AUSTIN CITY LIMITS: Sharon Bronson, the Democratic chairman of the Pima County Board of Supervisors, knows everything. That includes everything about land conservation here and in Texas.

Austin, Bronson said in a recent supe session, "has been lauded by a number of members of the business community here and as I reviewed and I asked staff to prepare for us a comparison of impact analysis, economic analysis that had been done by other communities. I just want to read into the record uh the uh Austin economic analysis. It's three sentences and this is for Travis County, Texas--

"Under the no-action alternative, Travis County may face adverse impacts in employment and property valuations tax revenues because of ESA requirements. In contrast, both alternatives 2 and 3 would lead to increased employment and property tax valuations and revenues. Both alternatives 2 and 3 avoid the adverse consequences of the no-action alternative by creating a sizeable preserve system, which serves as mitigation under a permit that authorizes development without restrictions in the respective permit areas."

What little Ms. Know it All announced confidently as "the extent of the (Austin) analysis," was actually an excerpt from one report synopsis.

Bronson's misstatement made its way to Alan Glen, an Austin lawyer who served as vice chairman for the steering committee for the Balcones Plan, the Travis County conservation plan.

"With all due respect, your remarks were inaccurate," Glen said in an April 16 letter to Bronson.

Even the Morrison Institute, Glen noted, "recently pointed out in one of its reports, a detailed economic analysis regarding the Balcones Plan was prepared by Professor George Gau of the University of Texas at Austin. In addition, the two main government participants in the plan, the City of Austin and Travis County, conducted extensive financial and economic analyses concerning both the financing and the impacts of the Balcones Plan."

Bronson's gross mischaracterization is akin to Legendary Land Speculator Donald R. Diamond denouncing the Sonoran Desert Conservation Plan as "dip shit" after reading just three sentences on one paper in the vast library already produced by Sonoran Plan executrix Maeveen Behan.

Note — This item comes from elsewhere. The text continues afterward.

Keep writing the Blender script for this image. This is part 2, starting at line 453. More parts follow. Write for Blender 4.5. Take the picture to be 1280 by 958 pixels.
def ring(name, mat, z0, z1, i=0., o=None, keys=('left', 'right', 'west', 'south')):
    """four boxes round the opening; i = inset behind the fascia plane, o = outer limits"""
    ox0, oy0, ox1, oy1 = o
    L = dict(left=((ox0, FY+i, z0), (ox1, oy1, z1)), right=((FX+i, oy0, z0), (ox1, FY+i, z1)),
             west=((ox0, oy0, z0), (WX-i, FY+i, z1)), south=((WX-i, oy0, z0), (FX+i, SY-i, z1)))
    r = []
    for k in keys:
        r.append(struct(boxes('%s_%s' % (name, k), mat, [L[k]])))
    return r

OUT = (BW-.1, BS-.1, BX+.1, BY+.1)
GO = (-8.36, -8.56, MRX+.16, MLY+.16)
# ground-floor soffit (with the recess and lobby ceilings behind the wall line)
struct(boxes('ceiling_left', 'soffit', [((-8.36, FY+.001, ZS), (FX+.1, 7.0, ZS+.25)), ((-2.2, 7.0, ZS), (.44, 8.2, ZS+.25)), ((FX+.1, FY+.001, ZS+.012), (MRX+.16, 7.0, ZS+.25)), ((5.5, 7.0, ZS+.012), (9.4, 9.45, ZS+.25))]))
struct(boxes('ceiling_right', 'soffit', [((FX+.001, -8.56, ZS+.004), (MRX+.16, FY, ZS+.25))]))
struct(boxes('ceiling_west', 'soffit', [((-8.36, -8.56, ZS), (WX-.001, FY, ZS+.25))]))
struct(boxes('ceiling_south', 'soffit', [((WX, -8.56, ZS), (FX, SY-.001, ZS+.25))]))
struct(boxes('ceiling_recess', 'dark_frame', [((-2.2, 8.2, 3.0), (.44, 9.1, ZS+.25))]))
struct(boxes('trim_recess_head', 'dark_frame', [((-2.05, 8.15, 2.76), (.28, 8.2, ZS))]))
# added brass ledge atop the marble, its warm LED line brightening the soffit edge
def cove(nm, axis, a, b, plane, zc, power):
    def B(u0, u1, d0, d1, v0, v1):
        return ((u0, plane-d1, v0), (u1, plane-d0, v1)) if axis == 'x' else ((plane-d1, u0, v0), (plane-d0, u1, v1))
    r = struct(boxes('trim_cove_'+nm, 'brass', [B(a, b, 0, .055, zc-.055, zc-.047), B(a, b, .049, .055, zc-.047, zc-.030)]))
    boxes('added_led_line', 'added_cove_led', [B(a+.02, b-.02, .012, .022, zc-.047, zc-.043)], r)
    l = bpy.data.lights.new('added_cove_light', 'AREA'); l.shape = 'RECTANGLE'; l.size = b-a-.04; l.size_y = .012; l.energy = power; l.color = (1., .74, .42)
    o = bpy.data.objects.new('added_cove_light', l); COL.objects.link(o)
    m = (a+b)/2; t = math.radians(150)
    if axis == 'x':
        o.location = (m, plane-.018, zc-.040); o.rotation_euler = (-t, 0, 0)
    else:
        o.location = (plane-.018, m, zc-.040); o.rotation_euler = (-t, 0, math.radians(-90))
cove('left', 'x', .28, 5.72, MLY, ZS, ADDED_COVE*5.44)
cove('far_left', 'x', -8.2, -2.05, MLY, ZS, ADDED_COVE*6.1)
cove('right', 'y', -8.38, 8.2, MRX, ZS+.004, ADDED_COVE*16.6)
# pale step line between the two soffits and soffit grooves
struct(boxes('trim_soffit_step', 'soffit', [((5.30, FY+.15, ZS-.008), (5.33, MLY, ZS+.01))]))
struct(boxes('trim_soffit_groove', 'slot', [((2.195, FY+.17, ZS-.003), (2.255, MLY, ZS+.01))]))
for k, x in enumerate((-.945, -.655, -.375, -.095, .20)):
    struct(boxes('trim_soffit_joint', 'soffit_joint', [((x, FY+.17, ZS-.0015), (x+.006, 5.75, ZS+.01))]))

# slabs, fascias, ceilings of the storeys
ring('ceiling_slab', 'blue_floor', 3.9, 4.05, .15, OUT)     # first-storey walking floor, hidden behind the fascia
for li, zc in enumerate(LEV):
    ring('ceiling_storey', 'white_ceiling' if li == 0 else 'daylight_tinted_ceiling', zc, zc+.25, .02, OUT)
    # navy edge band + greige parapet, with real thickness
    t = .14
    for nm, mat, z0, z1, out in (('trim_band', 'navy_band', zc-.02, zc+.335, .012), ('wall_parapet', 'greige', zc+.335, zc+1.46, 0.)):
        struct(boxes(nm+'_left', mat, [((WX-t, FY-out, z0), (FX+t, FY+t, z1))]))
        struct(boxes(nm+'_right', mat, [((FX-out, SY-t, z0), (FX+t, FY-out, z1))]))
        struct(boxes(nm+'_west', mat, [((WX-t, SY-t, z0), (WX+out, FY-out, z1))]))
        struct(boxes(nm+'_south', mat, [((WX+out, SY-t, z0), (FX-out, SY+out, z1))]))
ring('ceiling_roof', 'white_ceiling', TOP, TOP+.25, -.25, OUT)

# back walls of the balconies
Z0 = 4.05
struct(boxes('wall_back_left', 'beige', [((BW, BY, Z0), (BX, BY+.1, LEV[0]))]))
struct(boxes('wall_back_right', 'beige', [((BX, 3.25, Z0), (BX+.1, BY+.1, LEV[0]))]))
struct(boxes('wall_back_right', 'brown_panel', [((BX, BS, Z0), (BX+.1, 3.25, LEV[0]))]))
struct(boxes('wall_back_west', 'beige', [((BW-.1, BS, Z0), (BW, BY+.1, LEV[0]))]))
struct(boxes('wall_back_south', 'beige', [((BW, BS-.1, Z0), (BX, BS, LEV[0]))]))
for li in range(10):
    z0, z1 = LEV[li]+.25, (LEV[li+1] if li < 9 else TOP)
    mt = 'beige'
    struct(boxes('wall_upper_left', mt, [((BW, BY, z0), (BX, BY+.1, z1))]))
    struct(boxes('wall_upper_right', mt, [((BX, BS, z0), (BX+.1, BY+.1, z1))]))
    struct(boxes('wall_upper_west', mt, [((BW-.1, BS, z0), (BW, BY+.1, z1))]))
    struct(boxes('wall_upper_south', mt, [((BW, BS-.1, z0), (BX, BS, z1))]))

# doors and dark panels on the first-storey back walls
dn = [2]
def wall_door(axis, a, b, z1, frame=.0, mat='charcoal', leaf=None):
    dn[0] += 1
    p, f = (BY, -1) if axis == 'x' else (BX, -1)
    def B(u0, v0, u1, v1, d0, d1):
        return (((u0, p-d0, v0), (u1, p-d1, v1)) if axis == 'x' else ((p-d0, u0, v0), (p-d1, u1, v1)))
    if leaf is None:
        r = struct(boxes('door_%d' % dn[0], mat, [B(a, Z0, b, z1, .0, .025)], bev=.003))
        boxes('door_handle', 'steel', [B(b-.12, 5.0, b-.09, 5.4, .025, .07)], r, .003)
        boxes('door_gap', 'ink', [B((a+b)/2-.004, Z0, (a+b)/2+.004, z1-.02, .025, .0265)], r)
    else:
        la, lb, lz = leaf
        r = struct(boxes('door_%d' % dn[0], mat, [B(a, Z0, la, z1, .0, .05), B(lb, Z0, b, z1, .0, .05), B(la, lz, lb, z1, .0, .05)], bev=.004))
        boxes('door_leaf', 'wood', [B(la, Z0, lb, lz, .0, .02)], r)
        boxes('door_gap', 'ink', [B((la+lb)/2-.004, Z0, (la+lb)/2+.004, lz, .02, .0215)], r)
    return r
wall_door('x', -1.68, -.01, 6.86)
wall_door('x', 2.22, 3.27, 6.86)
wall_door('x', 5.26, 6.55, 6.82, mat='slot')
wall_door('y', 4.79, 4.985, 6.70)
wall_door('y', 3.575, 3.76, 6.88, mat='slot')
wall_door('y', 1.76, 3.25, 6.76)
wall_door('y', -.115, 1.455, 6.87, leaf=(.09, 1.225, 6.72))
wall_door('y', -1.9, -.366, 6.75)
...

EL REY DEL FEATHERBED: First he was going to replace his boss when Raúl Grijalva jumped from the sinking ship that is Pima County. Then he was going to leave the comfort of county employment to get Grijalva elected to Congress. But Ruben Reyes is still at the county and pulling down $47,060 a year in some amorphous job in the bureaucratic playhouse known as community reinvestment. And you thought the county was broke.

Grijalva's stunning lack of campaign cash kept Reyes on the taxpayer dole. Ana Ma, a brilliant strategist who prepped with Grijalva and the county before D.C. training, is top dog in the campaign. Glenn Miller, Grijalva's longtime enabler, also is at campaign headquarters.

Reyes, a chatterbox former host of local television's En Vivo, is applying his video skills, according to the County Administrator's office, supposedly doing a documentary on Las Artes, the art-based and county-financed school in South Tucson. He's got no camera, no phone and has missed the last two weeks of county work while somehow managing to fulfill his obligations to get Grijalva elected. He's got plenty of experience for one of his campaign jobs--that of Grijalva driver.


IF A CANDIDATE DROPS OUT OF A RACE AND NO ONE NOTICES, WAS IT EVER A CAMPAIGN? Senate President Randall Gnant announced last week that he was no longer in the governor's race.

Given that he had pissed off a lot of Republican Party faithful by making book with the Democratic caucus to get himself elected senate president last year, Gnant's chances of winning the GOP primary rested mostly on the hope that the other three candidates--former congressman Matt Salmon, Secretary of State Betsey Bayless and State Treasurer Carol Springer--would all be abducted by space aliens during a debate in Kingman.

Gnant's reality check breathes a little new life into Bayless' effort, but she'll still need to find a whole lot of $5 contributions to qualify for the money she'll need to pose a serious challenge to the Salmon campaign.